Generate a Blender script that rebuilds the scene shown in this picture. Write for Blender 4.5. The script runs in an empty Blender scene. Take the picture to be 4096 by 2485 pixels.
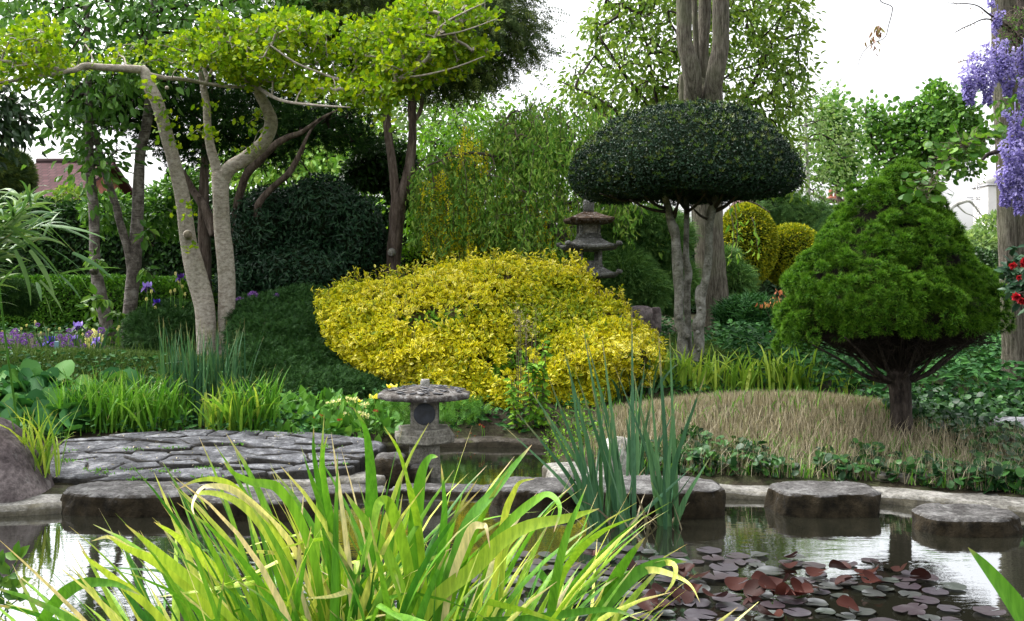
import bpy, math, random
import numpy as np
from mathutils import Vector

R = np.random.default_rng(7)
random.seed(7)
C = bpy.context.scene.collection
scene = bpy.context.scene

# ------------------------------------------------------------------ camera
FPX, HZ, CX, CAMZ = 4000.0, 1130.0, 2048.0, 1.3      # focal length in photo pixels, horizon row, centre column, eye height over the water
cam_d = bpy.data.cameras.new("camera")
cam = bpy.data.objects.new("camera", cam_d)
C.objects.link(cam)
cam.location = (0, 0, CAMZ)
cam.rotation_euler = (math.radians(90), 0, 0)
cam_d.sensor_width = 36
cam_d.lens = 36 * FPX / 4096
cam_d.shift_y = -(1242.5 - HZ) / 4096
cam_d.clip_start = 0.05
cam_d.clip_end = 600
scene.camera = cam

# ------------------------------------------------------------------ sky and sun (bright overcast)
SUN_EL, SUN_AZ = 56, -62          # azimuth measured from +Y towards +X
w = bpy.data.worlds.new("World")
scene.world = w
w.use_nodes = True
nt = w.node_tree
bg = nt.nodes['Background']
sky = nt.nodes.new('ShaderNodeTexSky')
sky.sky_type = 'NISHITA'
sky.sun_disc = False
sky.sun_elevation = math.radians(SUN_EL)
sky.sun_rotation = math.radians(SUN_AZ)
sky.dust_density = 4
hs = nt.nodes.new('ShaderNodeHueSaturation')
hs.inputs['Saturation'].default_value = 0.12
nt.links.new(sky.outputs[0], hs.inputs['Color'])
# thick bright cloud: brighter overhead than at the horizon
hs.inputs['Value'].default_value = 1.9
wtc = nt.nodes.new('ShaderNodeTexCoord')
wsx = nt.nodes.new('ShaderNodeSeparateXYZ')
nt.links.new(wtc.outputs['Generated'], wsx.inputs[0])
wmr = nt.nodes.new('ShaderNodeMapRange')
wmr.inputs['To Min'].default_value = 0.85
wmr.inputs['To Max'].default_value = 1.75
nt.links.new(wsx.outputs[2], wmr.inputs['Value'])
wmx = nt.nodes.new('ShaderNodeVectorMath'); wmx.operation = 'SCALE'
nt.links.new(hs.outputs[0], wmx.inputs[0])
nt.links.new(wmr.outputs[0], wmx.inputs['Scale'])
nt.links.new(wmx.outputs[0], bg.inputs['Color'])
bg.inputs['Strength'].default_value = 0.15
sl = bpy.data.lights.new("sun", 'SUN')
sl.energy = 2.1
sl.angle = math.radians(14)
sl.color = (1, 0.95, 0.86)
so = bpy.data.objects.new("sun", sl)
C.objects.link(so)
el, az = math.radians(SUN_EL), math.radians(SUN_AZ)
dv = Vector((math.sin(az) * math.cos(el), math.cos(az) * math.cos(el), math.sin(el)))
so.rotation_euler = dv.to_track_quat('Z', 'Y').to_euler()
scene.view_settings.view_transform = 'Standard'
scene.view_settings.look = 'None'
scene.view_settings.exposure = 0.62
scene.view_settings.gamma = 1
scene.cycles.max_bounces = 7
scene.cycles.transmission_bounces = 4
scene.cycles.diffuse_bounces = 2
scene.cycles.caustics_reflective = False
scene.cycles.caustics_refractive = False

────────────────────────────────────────

--- EXERCISE ---
Everything from the top line of the data down to and including the line with "scene.camera = cam" is to be copied, except the pictures.

--- COMPLETE RESPONSE ---
Generate a Blender script that rebuilds the scene shown in this picture. Write for Blender 4.5. The script runs in an empty Blender scene. Take the picture to be 4096 by 2485 pixels.
import bpy, math, random
import numpy as np
from mathutils import Vector

R = np.random.default_rng(7)
random.seed(7)
C = bpy.context.scene.collection
scene = bpy.context.scene

# ------------------------------------------------------------------ camera
FPX, HZ, CX, CAMZ = 4000.0, 1130.0, 2048.0, 1.3      # focal length in photo pixels, horizon row, centre column, eye height over the water
cam_d = bpy.data.cameras.new("camera")
cam = bpy.data.objects.new("camera", cam_d)
C.objects.link(cam)
cam.location = (0, 0, CAMZ)
cam.rotation_euler = (math.radians(90), 0, 0)
cam_d.sensor_width = 36
cam_d.lens = 36 * FPX / 4096
cam_d.shift_y = -(1242.5 - HZ) / 4096
cam_d.clip_start = 0.05
cam_d.clip_end = 600
scene.camera = cam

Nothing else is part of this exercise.